Menzione Speciale per la regia a "Stestí – Qualcosa come la felicità" di Bohdan Sláma "per il ritratto commovente ed equilibrato di personaggi così autentici e diversi tra loro". Il film, premiato al Festival di San Sebastian con "Odgrobadogroba" dello sloveno Jan Cvitković (scelto, fuori concorso, per l’apertura di Trieste), racconta con leggerezza amori e amicizia, sogni e delusioni, in una cittadina industriale.

Fuori dai premi altri due ottimi film, all’interno di una selezione diseguale e varia, con un film mediocre come il bulgaro "Leidi Ze" (ma vincitore al Sarajevo Film Festival), il curioso ungherese "I percorsi della luce" di Attila Mispal e il lineare ma riuscito "Delo Osvobaja – Il lavoro rende liberi" dello sloveno Damjan Kozole.
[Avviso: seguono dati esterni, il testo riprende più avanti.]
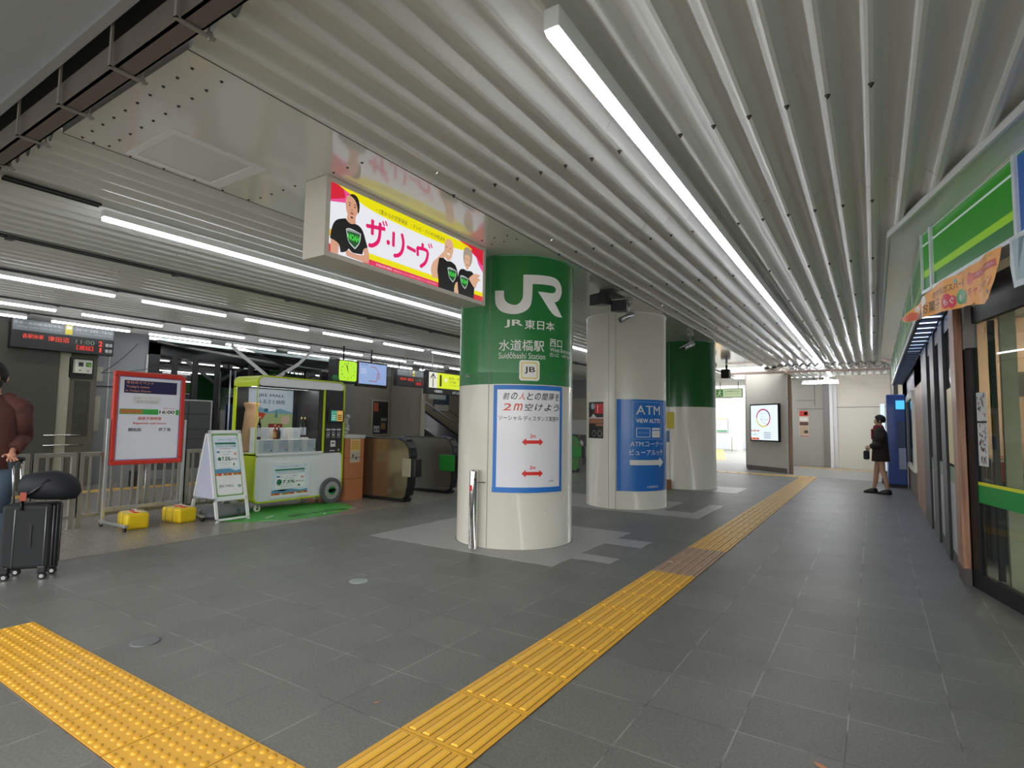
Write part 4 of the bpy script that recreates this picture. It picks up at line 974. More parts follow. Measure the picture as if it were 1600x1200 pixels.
# grey water weight
b = MB(); L = []
for y, s in ((4.08, .0), (4.10, .6), (4.16, .9), (4.4, 1), (4.62, .9), (4.70, .6), (4.72, 0)):
    q = max(s, .3); L.append([(-7.50+.17*q*math.cos(R(a)), y, max(.012, .17*q*math.sin(R(a))+.01)) for a in range(0, 181, 15)])
b.loft(L); b2 = b
tw = thing('base_weight', 'grey plastic water-filled base behind the folding sign', 'weight', (-7.5, 4.4, 0)); obj('tank', b, tw, mat('73767c', .35, var=.08, vs_=8))
b = MB(); b.tube([(-7.48, 4.42, .17), (-7.48, 4.42, .2)], .03, 12); b.box(-7.36, 4.5, .01, -7.32, 4.52, .1); obj('cap', b, tw, mat('5a5d62', .4))

# ---------------------------------------------------------------- vending cart
kt = thing('vending_cart', 'white and lime display cart with big wheel and glass showcase of bottles', 'display cart', (-7.7, 5.55, 0))
xF, xB, ky0, ky1 = -7.42, -8.02, 4.755, 6.345
def rrect_pts(y0, z0, y1, z1, r, n=6):
    pts = []
    for cx, cy, a in ((y1-r, z0+r, -90), (y1-r, z1-r, 0), (y0+r, z1-r, 90), (y0+r, z0+r, 180)):
        for k in range(n+1): q = R(a+90*k/n); pts.append((cx+r*math.cos(q), cy+r*math.sin(q)))
    return pts
def ring_prism(b, P, Q, x0, x1):
    n = len(P); V = [[b.bm.verts.new((x, p[0], p[1])) for p in S] for x, S in ((x0, P), (x0, Q), (x1, Q), (x1, P))]
    for i in range(n):
        j = (i+1) % n
        for a in range(4):
            c = (a+1) % 4; b.bm.faces.new([V[a][i], V[a][j], V[c][j], V[c][i]]).material_index = b.cur
b = MB(); b.m(LIME)
def shell(y, z0, z1, y1, z2, r):      # outline from the left side under the counter round to the left side above the window
    P = rrect_pts(y, z0, y1, z1, r); k = [i for i, p in enumerate(P) if abs(p[0]-y) < 1e-6 and p[1] > 1][-1]
    P = P[k+1:]+P[:k+1] if 0 else P
    top = P[:k+1]; bot = P[k+1:]
    return [(y, .82)]+bot+top+[(y, 1.80)]
Po, Pi = shell(ky0, .12, 1.965, ky1, 0, .10), shell(ky0+.022, .142, 1.943, ky1-.022, 0, .085)
V = [[b.bm.verts.new((x, p[0], p[1])) for p in S] for x, S in ((xB, Po), (xB, Pi), (xF, Pi), (xF, Po))]
for i in range(len(Po)-1):
    for a in range(4):
        c = (a+1) % 4; b.bm.faces.new([V[a][i], V[a][i+1], V[c][i+1], V[c][i]]).material_index = b.cur
b.box(xB, ky0, .80, xB+.06, ky0+.022, 1.82); b.box(xB, ky0, .80, xF, ky0+.022, .835); b.box(xF-.012, ky0, .82, xF-.002, ky0+.010, 1.82)
obj('lime_shell', b, kt)
b = MB(); b.box(xB+.3, 4.85, 1.805, xF-.1, 5.85, 1.813); obj('case_light', b, kt, tubemat(6, 'fff8f0'))
b = MB(); b.m(mat('e4e7ea', .25, var=.02, coat=.3))
b.prism(rrect_pts(ky0+.02, .14, ky1-.02, .80, .07), 'x', xB+.01, xF-.012)
obj('lower_body', b, kt)
b = MB(); b.m(mat('e4e7ea', .25, var=.02, coat=.3)); P = rrect_pts(ky0+.02, 1.815, ky1-.02, 1.945, .06); b.prism(P, 'x', xB+.01, xF-.012); obj('top_body', b, kt)
b = MB(); b.m(DARK); b.box(xB, ky0+.03, .80, xB+.02, ky1-.03, 1.82); obj('back_panel', b, kt)
b = MB(); b.m(WHITE); b.box(xB+.02, ky0+.02, .80, xF+.015, 5.925, .835, .004); b.box(xB+.02, ky0+.02, 1.02, xF-.18, 5.85, 1.03) if 0 else None; obj('counter', b, kt)
b = MB(); b.m(mat('2c2f31', .3)); b.box(-7.60, 5.95, .81, xF-.004, 6.31, 1.82, .004); obj('payment_panel', b, kt)
b = MB(); b.m(LIME); b.box(-7.6, 5.93, .81, xF, 5.95, 1.82); obj('panel_edge', b, kt)
b = MB(); b.m(DARK); b.box(xB+.02, 5.84, .835, xF-.03, 5.93, 1.815); b.box(xF-.06, ky0+.022, 1.79, xF-.015, 5.93, 1.815); obj('showcase_frame', b, kt)
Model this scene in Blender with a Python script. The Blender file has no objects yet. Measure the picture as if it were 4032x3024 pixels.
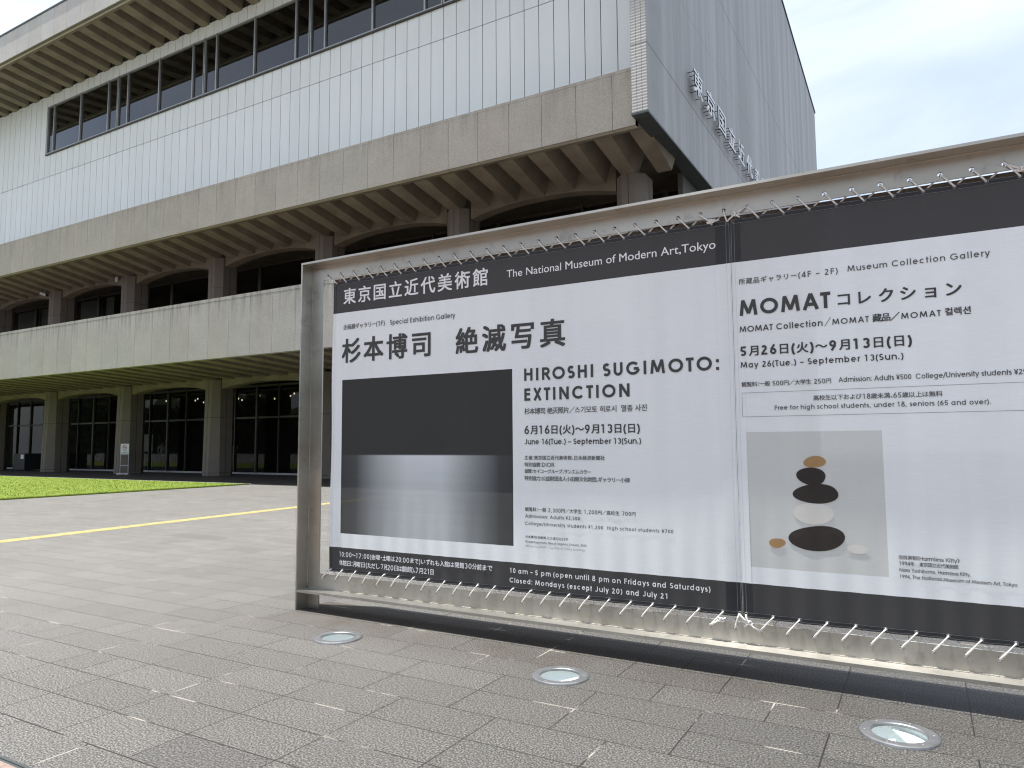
import bpy, bmesh, math, random
from mathutils import Vector, Matrix
import numpy as np
random.seed(7)
C = bpy.context.scene.collection
scene = bpy.context.scene

# ------------------------------------------------------------------ camera
cam_d = bpy.data.cameras.new('camera'); cam = bpy.data.objects.new('camera', cam_d); C.objects.link(cam)
YAW, PITCH, ROLL = math.radians(29.80923), math.radians(4.85188), math.radians(-0.34141)
_f = Vector((-math.sin(YAW)*math.cos(PITCH), math.cos(YAW)*math.cos(PITCH), math.sin(PITCH)))
_r = Vector((math.cos(YAW), math.sin(YAW), 0)); _u = _r.cross(_f)
_r2 = _r*math.cos(ROLL) + _u*math.sin(ROLL); _u2 = -_r*math.sin(ROLL) + _u*math.cos(ROLL)
cam.matrix_world = Matrix(((_r2.x, _u2.x, -_f.x, 0), (_r2.y, _u2.y, -_f.y, 0), (_r2.z, _u2.z, -_f.z, 1.55), (0, 0, 0, 1)))
cam_d.sensor_fit = 'HORIZONTAL'; cam_d.sensor_width = 36.0; cam_d.lens = 36.0*2813.739/4032.0
cam_d.clip_start = 0.05; cam_d.clip_end = 2000
scene.camera = cam

# ------------------------------------------------------------------ sun and sky
TX, TY = 0.186, 0.062                      # metres the light travels right / back for each metre it drops
sun_d = bpy.data.lights.new('sun', 'SUN'); sun = bpy.data.objects.new('sun', sun_d); C.objects.link(sun)
sun_d.energy = 4.8; sun_d.angle = math.radians(0.53); sun_d.color = (1.0, 0.965, 0.905)
sun.rotation_euler = Vector((TX, TY, -1)).to_track_quat('-Z', 'Y').to_euler()
sun.location = (-10, -5, 60)
world = bpy.data.worlds.new('World'); scene.world = world; world.use_nodes = True
wn, wl = world.node_tree.nodes, world.node_tree.links
wn.clear()
w_out = wn.new('ShaderNodeOutputWorld'); w_bg = wn.new('ShaderNodeBackground'); w_sky = wn.new('ShaderNodeTexSky')
w_sky.sky_type = 'NISHITA'; w_sky.sun_disc = False
w_sky.sun_elevation = math.atan(1/math.hypot(TX, TY)); w_sky.sun_rotation = math.atan2(-TX, -TY)
w_sky.air_density = 1.0; w_sky.dust_density = 1.6; w_sky.ozone_density = 1.0
w_bg.inputs['Strength'].default_value = 0.115
tc = wn.new('ShaderNodeTexCoord')
mp = wn.new('ShaderNodeMapping'); mp.inputs['Scale'].default_value = (1.0, 1.0, 2.6)
mp.inputs['Rotation'].default_value = (0.25, 0.35, 0.6)
nz = wn.new('ShaderNodeTexNoise'); nz.inputs['Scale'].default_value = 2.1; nz.inputs['Detail'].default_value = 7; nz.inputs['Roughness'].default_value = 0.52
nz.inputs['Distortion'].default_value = 0.35
rp = wn.new('ShaderNodeValToRGB'); rp.color_ramp.elements[0].position = 0.33; rp.color_ramp.elements[1].position = 0.66
rp.color_ramp.elements[0].color = (0.42, 0.42, 0.42, 1); rp.color_ramp.elements[1].color = (1, 1, 1, 1)
mx = wn.new('ShaderNodeMix'); mx.data_type = 'RGBA'
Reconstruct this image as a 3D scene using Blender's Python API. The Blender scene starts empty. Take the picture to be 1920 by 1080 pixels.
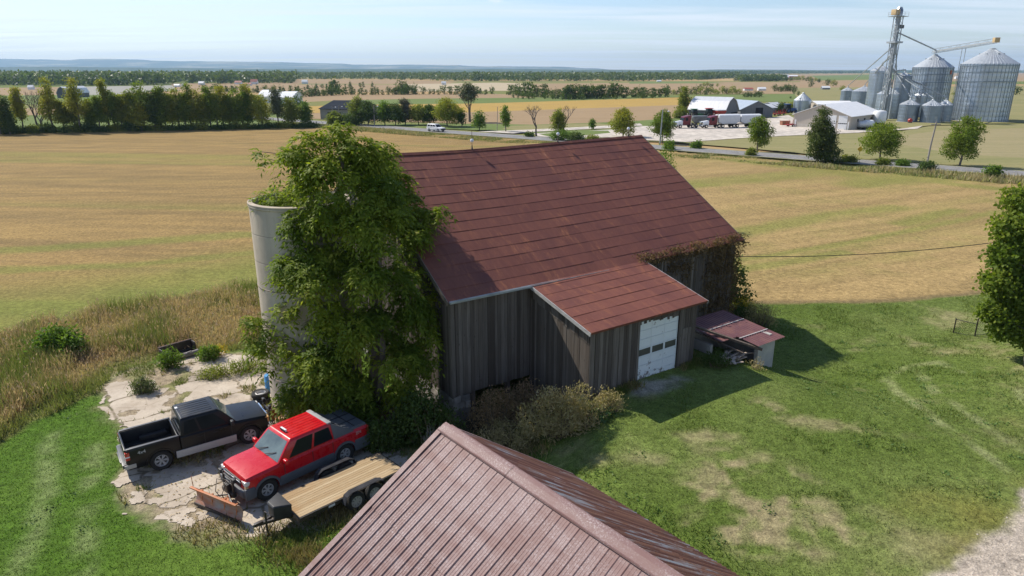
import bpy, bmesh, math, random
import numpy as np
from mathutils import Vector, Matrix

# ------------------------------------------------------------------ basics
SC = bpy.context.scene
COL = SC.collection
R = math.radians
rng = np.random.default_rng(7)
random.seed(7)

CAM_H = 15.2
FPX = 1280.0
PITCH = math.atan(407 / 1280)
SP, CP = math.sin(PITCH), math.cos(PITCH)


def sstep(a, b, x):
    t = np.clip((np.asarray(x, float) - a) / (b - a), 0, 1)
    return t * t * (3 - 2 * t)


def hgt(x, y):
    """height of the ground: a bank lifts the lawn in front of the barn 1.8 m above the truck yard"""
    x = np.asarray(x, float); y = np.asarray(y, float)
    k = sstep(-0.5, 4.6, x - 0.12 * (y - 27)) * (1 - sstep(42, 66, y)) * (1 - sstep(50, 80, x)) * sstep(-25, -5, y)
    k = k * (1 - .92 * sstep(11.5, 18.5, (x + 2.6) * .819 + (y - 27.5) * .574) * (1 - .75 * sstep(6, 16, (x + 2.6) * .574 - (y - 27.5) * .819)))
    return 1.8 * k + 0.04 * np.sin(x * 0.7 + 1.3 * np.sin(y * 0.41)) * np.cos(y * 0.6) * (1 - sstep(60, 80, y)) * sstep(-25, -5, y) * (1 - sstep(50, 80, np.abs(x)))


def ray(px, py):
    u = (px - 960) / FPX; v = (py - 540) / FPX
    return np.array([u, CP - v * SP, -(SP + v * CP)])


def G(px, py, lift=0.0):
    """where a line of sight meets the ground"""
    d = ray(px, py)
    z = 0.0
    for _ in range(40):
        t = (CAM_H - z) / max(-d[2], 1e-5)
        z = 0.5 * z + 0.5 * float(hgt(d[0] * t, d[1] * t))
    t = (CAM_H - z) / max(-d[2], 1e-5)
    return Vector((d[0] * t, d[1] * t, z + lift))


def GZ(px, py, z):
    d = ray(px, py); t = (CAM_H - z) / -d[2]
    return Vector((d[0] * t, d[1] * t, z))


def P(px, py, Y):
    d = ray(px, py); t = Y / d[1]
    return Vector((d[0] * t, Y, CAM_H + d[2] * t))


def PJ(v):
    x, y, z = v
    fw = y * CP - (z - CAM_H) * SP; dn = -y * SP - (z - CAM_H) * CP
    return 960 + FPX * x / fw, 540 + FPX * dn / fw


def mpp(b, rnd=False):
    """metres per photograph pixel at a place; rnd for round bodies seen off the optical axis"""
    fw = b[1] * CP - (b[2] - CAM_H) * SP
    return fw / FPX * (fw / math.hypot(b[0], fw) if rnd else 1.0)


def vnoise(x, y, sc, seed=0):
    x = np.asarray(x, float) / sc + 131.7 * seed; y = np.asarray(y, float) / sc + 57.3 * seed
    xi = np.floor(x).astype(np.int64); yi = np.floor(y).astype(np.int64)
    fx = x - xi; fy = y - yi
    fx = fx * fx * (3 - 2 * fx); fy = fy * fy * (3 - 2 * fy)

    def h(a, b):
        n = (a * 374761393 + b * 668265263 + seed * 974634) & 0x7fffffff
        n = ((n ^ (n >> 13)) * 1274126177) & 0x7fffffff
        return ((n ^ (n >> 16)) & 0xffff) / 65535.0
    return (h(xi, yi) * (1 - fx) + h(xi + 1, yi) * fx) * (1 - fy) + (h(xi, yi + 1) * (1 - fx) + h(xi + 1, yi + 1) * fx) * fy


def fbm(x, y, sc, seed=0, o=4):
    a = 0; w = 1; s = 0
    for k in range(o):
        a = a + w * vnoise(x, y, sc / 2 ** k, seed + k); s += w; w *= 0.55
    return a / s


def inpoly(x, y, poly):
    x = np.asarray(x, float); y = np.asarray(y, float)
    r = np.zeros(x.shape, bool)
    n = len(poly)
    for i in range(n):
        x1, y1 = poly[i][0], poly[i][1]; x2, y2 = poly[(i + 1) % n][0], poly[(i + 1) % n][1]
        if y1 == y2:
            continue
        c = ((y1 > y) != (y2 > y)) & (x < (x2 - x1) * (y - y1) / (y2 - y1) + x1)
        r ^= c
    return r


def polydist(x, y, pts, closed=False):
    """distance to a polyline"""
    d = np.full(np.asarray(x).shape, 1e9)
    n = len(pts)
    for i in range(n if closed else n - 1):
        ax, ay = pts[i][0], pts[i][1]; bx, by = pts[(i + 1) % n][0], pts[(i + 1) % n][1]
        L = (bx - ax) ** 2 + (by - ay) ** 2 + 1e-9
        t = np.clip(((x - ax) * (bx - ax) + (y - ay) * (by - ay)) / L, 0, 1)
        d = np.minimum(d, np.hypot(x - ax - t * (bx - ax), y - ay - t * (by - ay)))
    return d


# ------------------------------------------------------------------ objects
def tag(o, label=None, cat=None, group=None, kind=None):
    if label: o['label'] = label
    if cat: o['category'] = cat
    if group: o['group'] = group
    if kind: o['kind'] = kind
    return o


def empty(name, loc=(0, 0, 0), rz=0.0, label=None, cat=None, group=None):
    o = bpy.data.objects.new(name, None); COL.objects.link(o)
    o.location = loc; o.rotation_euler = (0, 0, rz); o.empty_display_size = 0.3
    return tag(o, label, cat, group)


def link(name, me, mats, parent=None):
    o = bpy.data.objects.new(name, me); COL.objects.link(o)
    if not isinstance(mats, (list, tuple)): mats = [mats]
    if not me.materials:
        for m in mats: me.materials.append(m)
    if parent is not None: o.parent = parent
    return o


def kids(o):
    return [c for c in COL.objects if c.parent == o]


def copy_tree(o, parent=None):
    c = o.copy(); COL.objects.link(c)
    if parent is not None: c.parent = parent
    for ch in list(o.children):
        copy_tree(ch, c)
    return c


def np_mesh(name, V, Fc, loops=4, smooth=False, col=None, tint=None):
    """mesh from arrays; Fc is (n, loops)"""
    me = bpy.data.meshes.new(name)
    V = np.asarray(V, np.float32); Fc = np.asarray(Fc, np.int32)
    me.vertices.add(len(V)); me.vertices.foreach_set('co', V.ravel())
    me.loops.add(Fc.size); me.loops.foreach_set('vertex_index', Fc.ravel())
    me.polygons.add(len(Fc)); me.polygons.foreach_set('loop_start', np.arange(0, Fc.size, loops, dtype=np.int32))
    me.update(calc_edges=True)
    if smooth: me.polygons.foreach_set('use_smooth', np.ones(len(Fc), bool))
    if col is not None:
        a = me.attributes.new('tone', 'FLOAT_COLOR', 'POINT')
        c4 = np.ones((len(V), 4), np.float32); c4[:, :3] = col
        a.data.foreach_set('color', c4.ravel())
    if tint is not None:
        a = me.attributes.new('tint', 'FLOAT', 'POINT'); a.data.foreach_set('value', np.asarray(tint, np.float32))
    return me


class MB:
    """gathers shapes into one mesh"""
    def __init__(s):
        s.v = []; s.f = []; s.t = []; s.m = []; s.ct = 0.5; s.cm = 0

    def add(s, vs, fs, tint=None):
        b = len(s.v); tt = s.ct if tint is None else tint
        s.v += [tuple(v) for v in vs]; s.t += [tt] * len(vs)
        for f in fs:
            s.f.append(tuple(b + i for i in f)); s.m.append(s.cm)
        return s

    def poly(s, *vs, tint=None):
        return s.add(vs, [tuple(range(len(vs)))], tint)

    def hexa(s, b4, t4, tint=None):
        """solid from 4 bottom and 4 top corners (both counter-clockwise seen from above)"""
        return s.add(list(b4) + list(t4), [(3, 2, 1, 0), (4, 5, 6, 7), (0, 1, 5, 4), (1, 2, 6, 5), (2, 3, 7, 6), (3, 0, 4, 7)], tint)

    def box(s, x0, x1, y0, y1, z0, z1, tint=None):
        return s.hexa([(x0, y0, z0), (x1, y0, z0), (x1, y1, z0), (x0, y1, z0)], [(x0, y0, z1), (x1, y0, z1), (x1, y1, z1), (x0, y1, z1)], tint)

    def bar(s, p, q, w, h, up=(0, 0, 1), tint=None):
        """rectangular bar from p to q"""
        p = Vector(p); q = Vector(q); d = (q - p).normalized(); up = Vector(up)
        sd = d.cross(up)
        if sd.length < 1e-4: sd = d.cross(Vector((1, 0, 0)))
        sd.normalize(); u = sd.cross(d).normalized()
        a = sd * w / 2; b = u * h / 2
        c = [p - a - b, p + a - b, p + a + b, p - a + b, q - a - b, q + a - b, q + a + b, q - a + b]
        return s.add(c, [(0, 1, 2, 3), (7, 6, 5, 4), (4, 5, 1, 0), (5, 6, 2, 1), (6, 7, 3, 2), (7, 4, 0, 3)], tint)

    def tube(s, pts, r, n=8, cap=True, tint=None):
        pts = [Vector(p) for p in pts]
        rs = r if isinstance(r, (list, tuple)) else [r] * len(pts)
        vs = []; fs = []; prev = None
        for i, p in enumerate(pts):
            d = (pts[min(i + 1, len(pts) - 1)] - pts[max(i - 1, 0)]).normalized()
            if prev is None:
                a = d.cross(Vector((0, 0, 1)))
                if a.length < 1e-3: a = d.cross(Vector((1, 0, 0)))
            else:
                a = prev - d * prev.dot(d)
                if a.length < 1e-4: a = d.cross(Vector((0, 0, 1)))
            a.normalize(); prev = a; b = d.cross(a)
            for k in range(n):
                an = 2 * math.pi * k / n
                vs.append(p + (a * math.cos(an) + b * math.sin(an)) * rs[i])
        for i in range(len(pts) - 1):
            for k in range(n):
                k2 = (k + 1) % n
                fs.append((i * n + k, i * n + k2, (i + 1) * n + k2, (i + 1) * n + k))
        if cap:
            fs.append(tuple(range(n - 1, -1, -1))); o = (len(pts) - 1) * n
            fs.append(tuple(range(o, o + n)))
        return s.add(vs, fs, tint)

    def lathe(s, prof, n=24, c=(0, 0, 0), axis='z', closed=False, tint=None):
        """profile of (r, h) turned round an axis"""
        vs = []; fs = []
        for k in range(n):
            a = 2 * math.pi * k / n; ca, sa = math.cos(a), math.sin(a)
            for r, h in prof:
                if axis == 'z': v = (r * ca, r * sa, h)
                elif axis == 'y': v = (r * sa, h, r * ca)
                else: v = (h, r * ca, r * sa)
                vs.append((v[0] + c[0], v[1] + c[1], v[2] + c[2]))
        m = len(prof)
        for k in range(n):
            k2 = (k + 1) % n
            for i in range(m if closed else m - 1):
                j = (i + 1) % m
                fs.append((k * m + i, k2 * m + i, k2 * m + j, k * m + j))
        return s.add(vs, fs, tint)

    def prism(s, prof, y0, y1, tint=None):
        """side outline of (x, z) given thickness in y"""
        n = len(prof)
        vs = [(x, y0, z) for x, z in prof] + [(x, y1, z) for x, z in prof]
        fs = [tuple(range(n)), tuple(range(2 * n - 1, n - 1, -1))]
        for i in range(n):
            j = (i + 1) % n
            fs.append((i, i + n, j + n, j))
        return s.add(vs, fs, tint)

    def loft(s, rings, cap=True, tint=None):
        n = len(rings[0]); vs = [v for r in rings for v in r]; fs = []
        for i in range(len(rings) - 1):
            for k in range(n):
                k2 = (k + 1) % n
                fs.append((i * n + k, i * n + k2, (i + 1) * n + k2, (i + 1) * n + k))
        if cap:
            fs.append(tuple(range(n - 1, -1, -1))); o = (len(rings) - 1) * n
            fs.append(tuple(range(o, o + n)))
        return s.add(vs, fs, tint)

    def build(s, name, mats, parent=None, smooth=False, bevel=0.0, segs=2, angle=35, loc=None, recalc=True):
        me = bpy.data.meshes.new(name)
        me.from_pydata(s.v, [], s.f)
        a = me.attributes.new('tint', 'FLOAT', 'POINT'); a.data.foreach_set('value', np.asarray(s.t, np.float32))
        if any(s.m): me.polygons.foreach_set('material_index', np.asarray(s.m, np.int32))
        if recalc or bevel:
            bm = bmesh.new(); bm.from_mesh(me)
            if bevel:
                bmesh.ops.remove_doubles(bm, verts=bm.verts, dist=1e-5)
            bmesh.ops.recalc_face_normals(bm, faces=bm.faces)
            if bevel:
                es = [e for e in bm.edges if len(e.link_faces) == 2 and e.calc_face_angle(0) > R(angle)]
                bmesh.ops.bevel(bm, geom=es, offset=bevel, segments=segs, profile=0.6, affect='EDGES', clamp_overlap=True)
            bm.to_mesh(me); bm.free()
        if smooth or bevel:
            me.polygons.foreach_set('use_smooth', np.ones(len(me.polygons), bool))
            me.set_sharp_from_angle(angle=R(40))
        me.update()
        o = link(name, me, mats, parent)
        if loc is not None: o.location = loc
        return o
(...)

Sono il kosovaro "Kukumi" di Isa Qosja e una delle sorprese di stagione, "Ryna" dell’esordiente Ruxandra Zenide, trentenne nata in Romania e trasferita a Ginevra.

Il primo racconta, con poche parole e immagini taglienti, di tre persone che, dopo l’inizio dei bombardamenti Nato nel 1999, lasciano l’ospedale psichiatrico dove sono rinchiusi e scoprono un mondo che dovrebbe essere libero ma dove si ripetono i pregiudizi e gli odi di prima. Tanto che, al culmine della violenza intorno a loro, i due sopravvissuti preferiscono far rientro in manicomio.

Ryna è un’adolescente non bella ma conturbante e con un’innata predisposizione verso i motori vive con il padre gelosissimo e all’antica in un piccolo villaggio di pescatori sul delta del Danubio. Quando compare un giovane antropologo francese la situazione precipita. La giovane regista evita gli stereotipi e le strade più semplici, sa gestire la carica dirompente e selvaggia del personaggio (e dell’attrice rivelazione Dorotheea Petre), insinuandosi insieme nei meandri delle anime e di un paesaggio forte.

Tra i cortometraggi, dove ha vinto il ceco-islandese "Slavek the Shit" di Grímur Hákonarson, menzioni speciali al piano sequenza senza dialoghi "Before Dawn – Prima dell’alba" dell’ungherese Bálint Kenyeres (lavoratori clandestini nascosti e catturati in un suggestivo e misterioso campo di grano) e al bulgaro "Zivut sus Sofija – La vita con Sofia" di Svetla Cocorkova. Nella sezione documentari, il Premio Alpe Adria Cinema è andato a "Oyun – La rappresentazione teatrale" della regista turca Pelin Esmer per "come le donne di un piccolo paese turco, che si fanno carico della dura realtà sia nel lavoro che nella loro vita familiare, riescono a trascendere questa realtà con l´apprendimento del processo della creazione teatrale". Con una menzione speciale al documentario "Fabrika – Fabbrica" di Sergej Loznica.

Gli spettatori in sala, con i loro voti, hanno assegnato i premi del pubblico al lungometraggio polacco "Mistrz" di Piotr Trzaskalski e al documentario bulgaro "Georgi i peperudite" di Andrej Paounov.